Around 80 percent of South Sudan’s population relies directly on agriculture or livestock to survive. But the combination of civil war and bouts of drought has left many farmers unable to grow enough food or keep their cattle alive, and the government lacks the capacity to support them. So aid organizations are stepping in to provide people with resources in the hopes of fostering self-reliance and resilience, especially among women.

“We’re targeting sustainability,” says Achiek Daniel, a project officer with CRS. “Because there will be a time when the agencies won’t be here.”

As part of a three-year development program, CRS supplies the group with nets, hooks and bait. They also teach them about managing money and growing a business through micro-finance programs.

Daniel says it took some time for the communities to warm to the idea of training. “Originally there was resistance when we came,” he says. At first, they wanted “everything for free.” But two years into the project, attitudes have changed. The challenge now, says Daniel, is getting the women to believe in themselves.

“When women are around men, they undermine themselves,” says David William, another CRS field officer. “[But] women are stronger and they’re the decision-makers.”

An Injection of Aid

Forty minutes outside the capital of Juba, in the town of Rajaf, Josephine Lurit smiles as she sits atop her tractor.

The outspoken mother of eight has been farming her land for 45 years. But when fighting broke out in Juba last July, Lurit was forced to stop cultivating.

“I was scared,” she says. “Children were being abducted, and people were being killed.”

When the fighting forced Josephine Lurit to stop farming, she joined a project launched by the FAO that gave her access to the tools and training, and motivated her to keep her farm running, despite the dangers. (Mariah Quesada)

Due to the conflict, access to food and commodities around the country has been greatly restricted. Food prices have inflated, making it hard for people, especially poorer families, to buy what they need to plant and harvest their crops.
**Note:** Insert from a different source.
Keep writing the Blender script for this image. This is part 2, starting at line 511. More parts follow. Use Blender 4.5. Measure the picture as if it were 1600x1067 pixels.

To combat the problem, the FAO’s Urban Livelihood Project gives people vegetable seeds and an assortment of tools and training – an initial injection of aid that should evolve into a regular, sustainable source of food and money.

“Emergency agricultural support is an extremely cost-effective form of humanitarian aid,” says James Swokiri of FAO. A single vegetable kit, for example, costs about $65 per family and can provide about 1 ton of fresh food.

The hope is that, once the economic situation improves, the humanitarians can leave. But that can’t happen until the fighting stops. “Without peace, there is no food security,” says Swokiri.

When the conflict reached Juba, Lurit was forced to stay home, for fear of her life. But after a few months, she says she could no longer stay idle. In October 2016, with support from one of the women’s groups taking part in the Urban Livelihood Project, she returned to the fields.

“I’m ready to be killed to go farming,” she says. “I’m doing this to chase away the famine.”